I'm pleased that Labour has a leader who recognises the former austerity consensus for the dangerous nonsense it was. Sadly, Corbyn’s Labour Party has its own en suite pachyderm. It's left to a post on the Sheffield Political Economy Research Institute's blog to point out the elephant in the room:
While Corbyn’s much derided ‘0% strategy’ on Brexit proved to a be a short-term electoral masterstroke, assuring Red Kippers that he was committed to pulling out of the single market and clamping down on immigration, while allowing Remainers to project their hopes for a softer landing onto him, at some point a decision has to be made.
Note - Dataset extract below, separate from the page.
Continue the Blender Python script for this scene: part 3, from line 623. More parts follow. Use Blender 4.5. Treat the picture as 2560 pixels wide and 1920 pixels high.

It cannot be continually pushed down the line, hedged and obfuscated by vague promises of ‘tariff-free access’. Every one of Corbyn’s much-vaunted manifesto pledges relies on an increased tax-take and growth strategy which are predicated upon remaining in the single market, and thus entail retaining free movement. Yet his manifesto promise to end free movement (reiterated by John McDonnell in the weekend after the election result) makes nationalist protectionism the axiomatic position of both major parties, one which for Labour cannot be overturned without shedding one half of the electoral coalition which has secured Corbyn’s position

The struggle to win the support of the ex-UKIP Leave vote has led to Farage’s nativist agenda poisoning the well of the British polity as a whole, left and right – the real reason he is still never off the airwaves, despite UKIP’s ostensible collapse. The risk on one side is of economic catastrophe, on the other the development of a ‘stab in the back’ myth of national betrayal. No amount of energetic canvassing or witty memes can bridge such an abyss. It requires the political courage to be truly honest with the electorate about the consequences of withdrawal from the single market, traits which for all Corbyn’s purported authenticity have, in this context at least, been in short supply.